Aujourd’hui encore, des logements ne sont pas équipés de compteurs d’eau individuels en Grande-Bretagne, en Irlande, au Canada. Pourquoi ?

Historiquement, au Royaume-Uni et plus globalement dans le Commonwealth, l’accès à l’eau pour les particuliers est considéré comme un bien commun, c’est-à-dire que les coûts du service de distribution de l’eau sont globalisés et répercutés sur les familles qui les financent par les impôts locaux, calculés en fonction de la valeur locative de leur maison. En Grande-Bretagne, les usagers avaient confiance dans ce modèle et, d’ailleurs, la consommation d’eau n’est pas tellement plus importante qu’en France ou en Belgique, pays équipés de compteurs. En revanche, en l’absence de compteurs, il est impossible de localiser les fuites dans des réseaux vétustes.

Alors Première ministre, Margaret Thatcher a privatisé les services d’eau et a décidé qu’en 2000, les compteurs seraient généralisés dans le pays. Pourquoi cela a-t-il provoqué une vague d’hostilité ?

Parce que les Britanniques, toujours dans la culture de l’eau comme bien commun, n’en voulaient pas. Actuellement, environ 60 % des ménages du Royaume-Uni disposent d’un compteur. Les propriétaires de piscine y ont été contraints. Le solde de la facture d’eau globale retombe donc sur ceux qui n’ont pas de compteur et qui finissent par payer des charges annuelles plus élevées que les autres. Avec une conséquence négative directe pour les compagnies privatisées en charge de la distribution d’eau : un taux d’impayés beaucoup plus élevé qu’ailleurs en Europe. Les gens refusent de payer, estimant que le service n’est pas correct. La privatisation a créé un système en tension entre tous. Cela correspond bien à une logique de marché.

La Belgique doit consentir à des investissements douloureux sur l’égouttage et l’épuration des eaux. Conséquence: la facture augmente

La question du compteur ne peut s’envisager sans celle de la confiance. Si on mesure les quantités d’eau prélevées, c’est que l’on veut être sûr de disposer d’informations crédibles et fondées…

En effet. Si le compteur est fiable, il devient un instrument essentiel pour « routiniser » la transaction entre le vendeur et l’acheteur. A priori, on fait confiance aux compteurs. Or, ils ne sont pas toujours justes, même s’ils le sont plus qu’il y a un siècle. Quand il n’y a pas de compteur, il existe une forme de confiance dans la gestion en commun de l’eau. Mais quand un immeuble à plusieurs appartements est équipé d’un compteur collectif, certains occupants contestent la part de facture qui leur est envoyée par le gérant. Ils estiment payer pour des voisins gaspilleurs. Cette perte de confiance explique qu’ils réclament alors un compteur individuel.

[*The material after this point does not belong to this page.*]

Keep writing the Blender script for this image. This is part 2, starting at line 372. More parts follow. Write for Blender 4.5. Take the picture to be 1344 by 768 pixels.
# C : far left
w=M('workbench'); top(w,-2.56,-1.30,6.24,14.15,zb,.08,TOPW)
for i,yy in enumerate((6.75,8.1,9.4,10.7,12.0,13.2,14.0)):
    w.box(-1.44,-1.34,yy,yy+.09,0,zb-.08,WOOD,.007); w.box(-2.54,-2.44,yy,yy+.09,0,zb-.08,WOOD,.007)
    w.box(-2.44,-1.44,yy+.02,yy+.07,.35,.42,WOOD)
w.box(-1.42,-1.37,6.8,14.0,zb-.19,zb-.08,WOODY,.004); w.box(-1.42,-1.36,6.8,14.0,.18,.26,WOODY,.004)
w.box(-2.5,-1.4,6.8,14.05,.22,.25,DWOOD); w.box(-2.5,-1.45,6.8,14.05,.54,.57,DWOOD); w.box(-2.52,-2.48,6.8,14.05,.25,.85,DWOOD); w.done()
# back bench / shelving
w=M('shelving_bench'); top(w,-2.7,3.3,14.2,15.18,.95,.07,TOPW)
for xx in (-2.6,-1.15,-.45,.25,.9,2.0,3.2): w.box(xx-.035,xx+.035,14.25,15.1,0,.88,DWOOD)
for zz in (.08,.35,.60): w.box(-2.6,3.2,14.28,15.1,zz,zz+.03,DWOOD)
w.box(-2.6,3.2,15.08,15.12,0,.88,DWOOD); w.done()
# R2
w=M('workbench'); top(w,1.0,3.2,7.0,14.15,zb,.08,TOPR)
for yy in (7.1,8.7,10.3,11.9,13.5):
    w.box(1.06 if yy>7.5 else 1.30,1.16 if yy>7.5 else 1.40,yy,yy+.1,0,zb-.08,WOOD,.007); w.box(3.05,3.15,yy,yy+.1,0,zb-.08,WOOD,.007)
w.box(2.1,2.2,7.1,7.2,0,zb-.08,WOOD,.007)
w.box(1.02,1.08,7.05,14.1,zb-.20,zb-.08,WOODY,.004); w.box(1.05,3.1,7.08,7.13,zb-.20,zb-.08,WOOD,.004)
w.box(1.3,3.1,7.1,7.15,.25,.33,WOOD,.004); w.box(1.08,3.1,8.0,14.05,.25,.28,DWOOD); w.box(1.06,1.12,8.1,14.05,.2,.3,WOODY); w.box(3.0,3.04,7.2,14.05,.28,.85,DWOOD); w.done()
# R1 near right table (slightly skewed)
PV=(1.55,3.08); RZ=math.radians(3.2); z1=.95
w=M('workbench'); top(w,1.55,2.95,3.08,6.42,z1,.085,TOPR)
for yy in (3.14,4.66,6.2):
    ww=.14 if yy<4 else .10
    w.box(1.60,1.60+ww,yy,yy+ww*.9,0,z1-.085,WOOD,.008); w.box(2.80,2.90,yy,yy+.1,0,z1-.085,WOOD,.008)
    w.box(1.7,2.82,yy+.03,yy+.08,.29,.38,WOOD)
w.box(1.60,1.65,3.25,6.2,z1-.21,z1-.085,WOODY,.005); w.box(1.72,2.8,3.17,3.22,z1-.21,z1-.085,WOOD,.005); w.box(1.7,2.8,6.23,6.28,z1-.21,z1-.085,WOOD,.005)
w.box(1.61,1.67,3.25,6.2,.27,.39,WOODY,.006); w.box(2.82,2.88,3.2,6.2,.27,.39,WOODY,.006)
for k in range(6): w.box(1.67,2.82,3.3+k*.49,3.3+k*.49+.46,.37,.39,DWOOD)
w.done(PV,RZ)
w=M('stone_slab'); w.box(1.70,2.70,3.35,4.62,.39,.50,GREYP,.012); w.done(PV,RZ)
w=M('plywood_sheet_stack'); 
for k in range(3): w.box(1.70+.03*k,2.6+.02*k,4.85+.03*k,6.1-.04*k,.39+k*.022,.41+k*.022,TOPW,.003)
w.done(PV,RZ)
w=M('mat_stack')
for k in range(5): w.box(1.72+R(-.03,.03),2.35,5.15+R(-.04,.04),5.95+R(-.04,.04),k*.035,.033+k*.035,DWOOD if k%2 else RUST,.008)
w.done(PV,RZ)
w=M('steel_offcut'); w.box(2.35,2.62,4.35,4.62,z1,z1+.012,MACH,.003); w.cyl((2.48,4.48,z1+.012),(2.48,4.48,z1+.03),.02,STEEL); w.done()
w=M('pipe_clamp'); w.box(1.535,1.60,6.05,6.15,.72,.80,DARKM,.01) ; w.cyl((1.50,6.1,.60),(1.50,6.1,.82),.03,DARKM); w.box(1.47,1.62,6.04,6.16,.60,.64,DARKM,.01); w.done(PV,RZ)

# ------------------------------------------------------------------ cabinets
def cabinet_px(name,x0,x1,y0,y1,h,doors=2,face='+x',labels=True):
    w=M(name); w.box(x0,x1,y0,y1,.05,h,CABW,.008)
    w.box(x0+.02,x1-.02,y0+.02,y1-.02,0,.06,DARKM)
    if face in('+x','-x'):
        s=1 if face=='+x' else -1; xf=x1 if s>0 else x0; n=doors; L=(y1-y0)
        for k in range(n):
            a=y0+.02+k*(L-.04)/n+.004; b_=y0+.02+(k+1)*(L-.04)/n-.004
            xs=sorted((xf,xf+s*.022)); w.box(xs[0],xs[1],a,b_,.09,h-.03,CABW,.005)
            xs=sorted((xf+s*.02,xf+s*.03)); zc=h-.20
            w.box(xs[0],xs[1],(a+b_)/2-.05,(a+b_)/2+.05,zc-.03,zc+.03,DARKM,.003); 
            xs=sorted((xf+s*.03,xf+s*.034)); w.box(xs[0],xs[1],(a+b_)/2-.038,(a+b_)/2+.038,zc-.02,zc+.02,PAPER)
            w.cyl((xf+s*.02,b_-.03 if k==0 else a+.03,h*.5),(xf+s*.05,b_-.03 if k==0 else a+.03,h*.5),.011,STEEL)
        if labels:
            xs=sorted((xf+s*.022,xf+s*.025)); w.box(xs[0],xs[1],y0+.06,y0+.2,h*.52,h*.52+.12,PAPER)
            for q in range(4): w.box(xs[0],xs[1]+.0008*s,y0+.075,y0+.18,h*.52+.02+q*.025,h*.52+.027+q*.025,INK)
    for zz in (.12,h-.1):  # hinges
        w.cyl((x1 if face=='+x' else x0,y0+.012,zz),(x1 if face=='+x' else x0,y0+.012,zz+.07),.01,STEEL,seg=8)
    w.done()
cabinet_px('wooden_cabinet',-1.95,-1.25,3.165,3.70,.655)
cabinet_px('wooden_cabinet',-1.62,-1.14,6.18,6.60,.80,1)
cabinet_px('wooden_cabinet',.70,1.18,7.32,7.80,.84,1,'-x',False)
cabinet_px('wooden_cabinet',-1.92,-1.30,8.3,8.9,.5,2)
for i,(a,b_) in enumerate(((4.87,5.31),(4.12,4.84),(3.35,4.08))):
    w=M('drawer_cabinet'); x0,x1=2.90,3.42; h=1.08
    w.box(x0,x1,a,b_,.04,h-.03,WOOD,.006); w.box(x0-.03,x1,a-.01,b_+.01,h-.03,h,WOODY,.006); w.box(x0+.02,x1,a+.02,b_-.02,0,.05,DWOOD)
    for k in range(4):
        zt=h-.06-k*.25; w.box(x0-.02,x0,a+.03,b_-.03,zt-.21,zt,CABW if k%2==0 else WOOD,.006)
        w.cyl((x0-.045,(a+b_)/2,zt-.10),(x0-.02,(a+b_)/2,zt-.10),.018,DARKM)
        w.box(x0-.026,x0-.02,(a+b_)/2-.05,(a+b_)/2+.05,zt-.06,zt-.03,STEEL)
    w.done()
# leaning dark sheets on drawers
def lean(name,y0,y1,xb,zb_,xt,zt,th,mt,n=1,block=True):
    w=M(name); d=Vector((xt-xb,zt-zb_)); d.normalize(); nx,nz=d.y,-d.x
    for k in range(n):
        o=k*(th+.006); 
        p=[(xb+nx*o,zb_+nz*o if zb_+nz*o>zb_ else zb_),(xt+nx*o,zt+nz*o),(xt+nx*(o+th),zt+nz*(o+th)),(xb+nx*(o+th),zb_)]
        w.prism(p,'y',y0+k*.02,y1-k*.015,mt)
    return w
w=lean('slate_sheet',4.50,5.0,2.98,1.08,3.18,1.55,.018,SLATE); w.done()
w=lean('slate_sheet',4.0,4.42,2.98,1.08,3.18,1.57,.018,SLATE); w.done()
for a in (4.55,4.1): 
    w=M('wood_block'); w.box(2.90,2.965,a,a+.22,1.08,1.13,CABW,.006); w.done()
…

Les compteurs ne sont pas toujours justes, même s’ils le sont plus qu’il y a un siècle.

Les relevés de compteurs peuvent désormais se faire à distance, juste en passant devant les logements. Quels sont les avantages ?

Outre la facilité de relevé, puisqu’il n’est plus nécessaire d’accéder aux logements, ce système permet de traquer les événements anormaux, comme une consommation qui augmente d’un coup ou qui s’arrête brutalement.

Pourquoi le compteur est-il rejeté par la population de certains pays en développement ?

Pour les mêmes raisons qu’en Europe avant-guerre. Il faut deux ou trois générations pour comprendre que pour avoir de l’eau qui sort d’un robinet, chez soi, il faut payer. Dans les pays en développement, comme les services publics sont peu fiables et intermittents, l’eau reste considérée comme une ressource qui doit être gratuite pour les usages domestiques. Ce qui pose problème, parce que cela provoque des pénuries. Mais les usagers ne veulent pas d’une tarification de cette eau devenue rare : ils préfèrent trouver des solutions en commun, au niveau inframunicipal, qui sont souvent efficaces.

Faut-il encourager les gens à récupérer l’eau de pluie ?

Diverses études montrent qu’à ce niveau, cette eau revient très cher, bien plus en moyenne que l’eau du réseau public.

Y a-t-il un risque que l’eau devienne un bien comme un autre, aux mains du marché ?

En Europe, il est hors de question que l’on fasse de l’eau un bien de marché. Il n’y a d’ailleurs aucun risque en ce moment.